Her is the best film of the year by a so-wide margin. It’s gorgeous, funny, deep — and I can hear some smart aleck say, “If you love it so much, why don’t you marry it?” Let me tell you, I’d like to!
I certainly identify with the protagonist, Theodore Twombly, who falls in love with his computer operating system, his OS, which calls itself — sorry, I gotta say “who calls herself” — Samantha, and who sounds like a breathy young woman.
When Her begins, it doesn’t seem as if it’s going to be a romance but a sci-fi social satire, set in an unspecified future Los Angeles in which the architecture has no connection to people — they stroll through faceless plazas gazing into electronic devices, talking to unseen listeners. People eagerly embrace a new kind of OS — what an ad calls “an intuitive entity that listens to you and understands you and knows you.”
Joaquin Phoenix plays Theodore, and it’s the performance of the year. The character has a job writing cards and letters on behalf of other people — intimate, sometimes erotic. The irony is, he can’t find words to communicate with people in his life. He’s in mourning for a wife, played by Rooney Mara, who left him for reasons remaining vague; they simply fell out of sync. He’s desperately lonely.

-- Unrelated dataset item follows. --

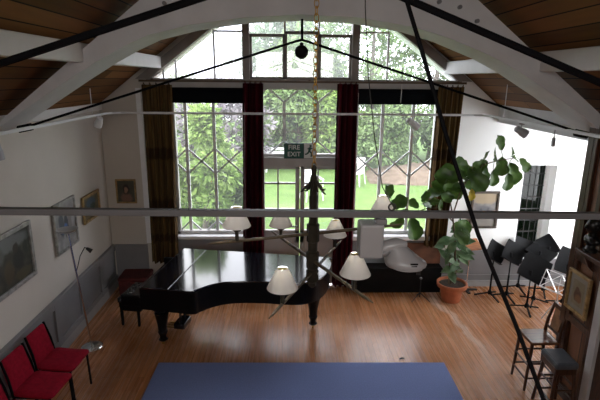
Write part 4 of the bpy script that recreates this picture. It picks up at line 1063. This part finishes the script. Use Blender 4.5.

Phoenix wears glasses and a thick mustache, but behind his Groucho mask he’s wide open. He’s the kind of actor who works to get himself into a state where he loses his emotional bearings, which sometimes means he doesn’t connect with other actors. But in Her, he’s meant to be all by himself, responding to Samantha’s voice, and the performance is like a free-form solipsistic dance. It’s not pure solipsism, because Samantha exists. But you might be watching a 4-year-old talking to an imaginary friend; it’s that inward.